Question

As given in the figure, a series circuit connected across a $200V,60Hz$ line consists of a capacitor of capacitive reactance $30\mathrm{\Omega }$, a non-inductive resistor of $44\mathrm{\Omega }$, and a coil of inductive resistance $90\mathrm{\Omega }$ and resistance $36\mathrm{\Omega }$. The power dissipated in the coil is?

Answer 1

Correct Answer: 144

The total impedance \(Z\) of the series circuit can be calculated as follows:

• Inductive reactance \(X_L = 90 \, \Omega\)
• Capacitive reactance \(X_C = 30 \, \Omega\)
• Resistances \(R_1 = 44 \, \Omega\) and \(R_2 = 36 \, \Omega\) (for the coil)
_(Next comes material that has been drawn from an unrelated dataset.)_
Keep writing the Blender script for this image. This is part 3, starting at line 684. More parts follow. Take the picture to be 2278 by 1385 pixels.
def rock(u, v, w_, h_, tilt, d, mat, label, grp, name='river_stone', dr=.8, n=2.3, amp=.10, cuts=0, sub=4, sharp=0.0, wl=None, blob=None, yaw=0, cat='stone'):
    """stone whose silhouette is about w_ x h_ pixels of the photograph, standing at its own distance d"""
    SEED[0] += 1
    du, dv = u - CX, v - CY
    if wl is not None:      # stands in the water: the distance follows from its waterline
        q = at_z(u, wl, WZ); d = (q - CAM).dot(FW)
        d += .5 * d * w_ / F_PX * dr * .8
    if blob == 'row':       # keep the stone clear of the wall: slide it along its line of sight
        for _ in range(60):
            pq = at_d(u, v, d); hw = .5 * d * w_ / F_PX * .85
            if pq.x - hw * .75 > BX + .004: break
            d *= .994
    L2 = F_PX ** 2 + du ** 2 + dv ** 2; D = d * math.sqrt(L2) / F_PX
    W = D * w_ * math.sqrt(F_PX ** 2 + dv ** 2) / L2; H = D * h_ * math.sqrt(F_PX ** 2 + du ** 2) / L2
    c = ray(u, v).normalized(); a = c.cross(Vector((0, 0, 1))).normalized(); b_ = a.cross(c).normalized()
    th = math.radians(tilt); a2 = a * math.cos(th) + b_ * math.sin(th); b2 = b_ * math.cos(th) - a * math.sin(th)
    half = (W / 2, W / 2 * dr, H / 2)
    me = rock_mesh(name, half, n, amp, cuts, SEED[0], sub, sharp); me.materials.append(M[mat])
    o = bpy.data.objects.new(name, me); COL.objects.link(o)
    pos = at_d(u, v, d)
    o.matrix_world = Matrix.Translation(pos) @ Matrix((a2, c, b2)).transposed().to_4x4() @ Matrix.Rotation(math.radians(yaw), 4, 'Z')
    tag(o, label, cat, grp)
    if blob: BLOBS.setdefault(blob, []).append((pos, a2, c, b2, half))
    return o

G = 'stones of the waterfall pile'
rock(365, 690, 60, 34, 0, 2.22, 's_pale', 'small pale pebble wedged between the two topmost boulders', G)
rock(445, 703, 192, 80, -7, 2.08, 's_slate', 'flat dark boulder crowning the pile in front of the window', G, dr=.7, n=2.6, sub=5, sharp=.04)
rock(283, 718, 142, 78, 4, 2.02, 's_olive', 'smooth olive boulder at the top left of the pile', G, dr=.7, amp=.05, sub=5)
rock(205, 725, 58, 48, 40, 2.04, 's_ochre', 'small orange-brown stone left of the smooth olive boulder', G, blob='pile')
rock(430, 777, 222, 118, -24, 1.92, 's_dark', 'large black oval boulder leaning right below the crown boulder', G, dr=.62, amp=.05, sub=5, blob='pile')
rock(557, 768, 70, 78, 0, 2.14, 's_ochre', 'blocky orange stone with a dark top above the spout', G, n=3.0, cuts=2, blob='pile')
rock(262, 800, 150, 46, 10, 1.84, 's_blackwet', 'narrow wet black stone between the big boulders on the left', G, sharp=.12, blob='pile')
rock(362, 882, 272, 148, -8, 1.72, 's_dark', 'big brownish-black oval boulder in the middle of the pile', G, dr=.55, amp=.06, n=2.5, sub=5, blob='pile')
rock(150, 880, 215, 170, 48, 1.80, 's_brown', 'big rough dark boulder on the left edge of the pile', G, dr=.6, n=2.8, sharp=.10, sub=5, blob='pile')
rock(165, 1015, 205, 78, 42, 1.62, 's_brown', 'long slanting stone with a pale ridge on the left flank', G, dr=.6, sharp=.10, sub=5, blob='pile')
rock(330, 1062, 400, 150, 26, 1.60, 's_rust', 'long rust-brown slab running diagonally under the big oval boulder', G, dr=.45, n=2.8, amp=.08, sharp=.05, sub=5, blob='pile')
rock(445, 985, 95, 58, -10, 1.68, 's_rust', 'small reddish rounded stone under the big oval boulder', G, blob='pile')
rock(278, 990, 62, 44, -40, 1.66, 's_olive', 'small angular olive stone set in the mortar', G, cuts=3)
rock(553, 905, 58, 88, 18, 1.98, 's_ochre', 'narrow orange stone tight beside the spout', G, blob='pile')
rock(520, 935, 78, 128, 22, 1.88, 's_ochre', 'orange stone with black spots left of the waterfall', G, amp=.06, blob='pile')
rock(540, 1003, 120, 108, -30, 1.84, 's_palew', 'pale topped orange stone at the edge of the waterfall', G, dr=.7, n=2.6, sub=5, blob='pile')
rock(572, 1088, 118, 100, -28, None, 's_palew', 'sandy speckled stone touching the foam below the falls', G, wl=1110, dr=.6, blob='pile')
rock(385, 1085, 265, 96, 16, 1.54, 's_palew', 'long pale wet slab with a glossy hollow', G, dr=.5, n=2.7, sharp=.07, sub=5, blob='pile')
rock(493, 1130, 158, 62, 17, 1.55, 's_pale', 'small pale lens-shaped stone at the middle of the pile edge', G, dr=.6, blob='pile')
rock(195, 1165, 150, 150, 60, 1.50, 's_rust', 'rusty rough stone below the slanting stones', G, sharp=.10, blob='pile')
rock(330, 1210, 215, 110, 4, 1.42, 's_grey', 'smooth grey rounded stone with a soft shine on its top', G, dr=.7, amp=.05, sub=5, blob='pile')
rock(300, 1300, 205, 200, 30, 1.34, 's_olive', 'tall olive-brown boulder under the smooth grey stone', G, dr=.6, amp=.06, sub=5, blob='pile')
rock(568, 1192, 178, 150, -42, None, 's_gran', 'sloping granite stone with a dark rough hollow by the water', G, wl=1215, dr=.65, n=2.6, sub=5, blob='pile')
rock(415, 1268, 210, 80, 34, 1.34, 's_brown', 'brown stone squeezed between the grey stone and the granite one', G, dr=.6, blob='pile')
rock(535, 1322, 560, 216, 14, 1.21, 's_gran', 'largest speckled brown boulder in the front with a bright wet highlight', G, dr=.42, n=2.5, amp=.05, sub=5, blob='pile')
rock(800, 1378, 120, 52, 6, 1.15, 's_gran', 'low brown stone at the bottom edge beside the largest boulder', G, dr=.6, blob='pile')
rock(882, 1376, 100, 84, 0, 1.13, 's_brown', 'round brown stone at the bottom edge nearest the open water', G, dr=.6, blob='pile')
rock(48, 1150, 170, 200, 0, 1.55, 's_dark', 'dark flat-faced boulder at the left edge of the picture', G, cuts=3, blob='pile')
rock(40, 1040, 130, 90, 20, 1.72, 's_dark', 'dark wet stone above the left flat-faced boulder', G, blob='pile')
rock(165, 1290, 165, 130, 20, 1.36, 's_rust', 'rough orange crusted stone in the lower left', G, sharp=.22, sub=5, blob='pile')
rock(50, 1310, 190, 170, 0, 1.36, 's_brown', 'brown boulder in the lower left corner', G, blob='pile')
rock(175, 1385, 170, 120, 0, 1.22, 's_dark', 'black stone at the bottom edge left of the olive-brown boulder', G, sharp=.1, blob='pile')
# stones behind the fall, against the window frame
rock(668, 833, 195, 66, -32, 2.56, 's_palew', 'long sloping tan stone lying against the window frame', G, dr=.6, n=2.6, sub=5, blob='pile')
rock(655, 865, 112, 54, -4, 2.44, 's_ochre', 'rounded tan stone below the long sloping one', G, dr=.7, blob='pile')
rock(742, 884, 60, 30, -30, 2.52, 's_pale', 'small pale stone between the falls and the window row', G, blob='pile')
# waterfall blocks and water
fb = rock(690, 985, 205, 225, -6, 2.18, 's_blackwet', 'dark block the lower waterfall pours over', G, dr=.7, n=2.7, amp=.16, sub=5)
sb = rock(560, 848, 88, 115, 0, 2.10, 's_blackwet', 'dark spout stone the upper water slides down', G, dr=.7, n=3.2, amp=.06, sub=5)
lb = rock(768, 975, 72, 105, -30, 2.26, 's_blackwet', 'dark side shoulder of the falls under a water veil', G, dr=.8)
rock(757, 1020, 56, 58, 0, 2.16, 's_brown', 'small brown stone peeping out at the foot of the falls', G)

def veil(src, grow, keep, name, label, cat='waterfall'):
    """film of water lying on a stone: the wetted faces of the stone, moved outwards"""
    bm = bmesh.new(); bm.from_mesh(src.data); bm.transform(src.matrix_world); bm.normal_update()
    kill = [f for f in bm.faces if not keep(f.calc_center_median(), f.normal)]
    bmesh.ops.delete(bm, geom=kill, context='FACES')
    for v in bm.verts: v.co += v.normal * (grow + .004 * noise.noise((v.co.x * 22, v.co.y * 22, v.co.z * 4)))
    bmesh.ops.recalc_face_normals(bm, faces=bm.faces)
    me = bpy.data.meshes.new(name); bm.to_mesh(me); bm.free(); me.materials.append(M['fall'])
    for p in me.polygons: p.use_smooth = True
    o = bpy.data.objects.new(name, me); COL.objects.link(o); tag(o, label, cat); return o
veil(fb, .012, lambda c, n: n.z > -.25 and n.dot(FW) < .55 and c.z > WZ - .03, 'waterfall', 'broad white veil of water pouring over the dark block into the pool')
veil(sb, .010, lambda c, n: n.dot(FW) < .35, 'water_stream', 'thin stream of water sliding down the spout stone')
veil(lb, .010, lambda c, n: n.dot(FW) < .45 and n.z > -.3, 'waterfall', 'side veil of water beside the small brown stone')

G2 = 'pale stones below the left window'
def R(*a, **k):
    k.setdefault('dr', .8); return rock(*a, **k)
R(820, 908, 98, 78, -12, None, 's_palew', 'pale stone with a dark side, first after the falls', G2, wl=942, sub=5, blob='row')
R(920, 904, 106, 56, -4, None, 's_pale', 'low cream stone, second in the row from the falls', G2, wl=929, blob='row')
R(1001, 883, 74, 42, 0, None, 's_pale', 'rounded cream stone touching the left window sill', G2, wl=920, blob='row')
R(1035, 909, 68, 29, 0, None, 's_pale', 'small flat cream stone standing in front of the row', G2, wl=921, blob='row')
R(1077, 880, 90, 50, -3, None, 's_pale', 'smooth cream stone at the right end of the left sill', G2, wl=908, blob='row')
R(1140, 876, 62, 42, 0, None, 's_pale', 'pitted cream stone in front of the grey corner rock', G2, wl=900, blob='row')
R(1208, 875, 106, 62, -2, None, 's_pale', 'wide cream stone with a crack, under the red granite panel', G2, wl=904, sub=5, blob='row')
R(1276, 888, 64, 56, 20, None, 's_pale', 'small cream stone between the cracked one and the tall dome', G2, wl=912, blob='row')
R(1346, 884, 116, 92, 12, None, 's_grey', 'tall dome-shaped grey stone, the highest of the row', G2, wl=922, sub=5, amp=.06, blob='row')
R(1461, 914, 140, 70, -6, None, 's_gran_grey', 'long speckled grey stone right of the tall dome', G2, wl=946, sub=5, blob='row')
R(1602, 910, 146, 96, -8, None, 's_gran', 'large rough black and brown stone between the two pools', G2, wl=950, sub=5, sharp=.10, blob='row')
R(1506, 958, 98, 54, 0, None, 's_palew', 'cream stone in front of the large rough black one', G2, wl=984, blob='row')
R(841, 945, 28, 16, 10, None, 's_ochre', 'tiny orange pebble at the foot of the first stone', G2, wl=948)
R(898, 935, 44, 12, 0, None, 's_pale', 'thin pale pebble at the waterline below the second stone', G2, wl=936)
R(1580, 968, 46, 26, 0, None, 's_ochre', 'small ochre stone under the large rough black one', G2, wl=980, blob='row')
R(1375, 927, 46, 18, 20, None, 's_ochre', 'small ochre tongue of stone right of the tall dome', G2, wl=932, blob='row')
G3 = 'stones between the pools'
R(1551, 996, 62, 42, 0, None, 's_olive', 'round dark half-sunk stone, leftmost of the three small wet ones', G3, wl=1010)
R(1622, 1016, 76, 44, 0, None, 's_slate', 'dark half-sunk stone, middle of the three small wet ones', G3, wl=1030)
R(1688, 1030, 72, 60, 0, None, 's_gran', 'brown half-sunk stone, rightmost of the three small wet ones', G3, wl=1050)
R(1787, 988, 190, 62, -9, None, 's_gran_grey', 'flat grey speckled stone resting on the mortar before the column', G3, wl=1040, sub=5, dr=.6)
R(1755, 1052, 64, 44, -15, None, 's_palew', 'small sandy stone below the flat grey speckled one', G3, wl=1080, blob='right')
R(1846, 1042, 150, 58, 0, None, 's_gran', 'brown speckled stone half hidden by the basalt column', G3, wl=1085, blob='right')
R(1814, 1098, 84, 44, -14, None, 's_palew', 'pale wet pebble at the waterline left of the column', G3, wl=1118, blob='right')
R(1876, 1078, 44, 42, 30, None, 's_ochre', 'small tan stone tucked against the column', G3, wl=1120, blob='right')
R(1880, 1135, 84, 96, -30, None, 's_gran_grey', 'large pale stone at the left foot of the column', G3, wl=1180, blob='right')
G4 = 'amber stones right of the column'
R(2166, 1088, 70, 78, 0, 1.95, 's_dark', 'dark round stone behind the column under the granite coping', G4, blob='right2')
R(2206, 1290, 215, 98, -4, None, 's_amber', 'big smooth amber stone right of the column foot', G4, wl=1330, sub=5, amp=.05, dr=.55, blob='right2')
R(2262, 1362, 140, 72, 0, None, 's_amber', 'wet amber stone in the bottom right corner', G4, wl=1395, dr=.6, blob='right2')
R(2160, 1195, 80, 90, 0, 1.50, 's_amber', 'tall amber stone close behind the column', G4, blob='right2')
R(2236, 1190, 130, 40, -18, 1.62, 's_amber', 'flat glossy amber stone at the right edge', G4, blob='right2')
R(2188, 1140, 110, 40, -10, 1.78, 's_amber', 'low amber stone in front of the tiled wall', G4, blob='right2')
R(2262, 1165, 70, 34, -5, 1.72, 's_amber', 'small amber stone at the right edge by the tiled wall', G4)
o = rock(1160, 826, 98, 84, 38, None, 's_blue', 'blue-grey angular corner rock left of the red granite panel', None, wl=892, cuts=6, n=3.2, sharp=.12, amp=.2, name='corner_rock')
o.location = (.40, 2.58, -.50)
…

First, calculate the overall resistance \(R\) in series:

\(R = R_1 + R_2 = 44 + 36 = 80 \, \Omega\)

The net reactance \(X\) is:

\(X = X_L - X_C = 90 - 30 = 60 \, \Omega\)

The impedance \(Z\) is:

\(Z = \sqrt{R^2 + X^2} = \sqrt{80^2 + 60^2} = \sqrt{6400 + 3600} = \sqrt{10000} = 100 \, \Omega\)

The current \(I\) in the circuit is given by:

\(I = \frac{V}{Z} = \frac{200}{100} = 2 \, \text{A}\)

The power dissipated in the coil (only resistive part) is:

\(P = I^2 \times R_2 = 2^2 \times 36 = 4 \times 36 = 144 \, \text{W}\)

The calculated power is \(144 \, \text{W}\), which matches the range of 144,144 as expected.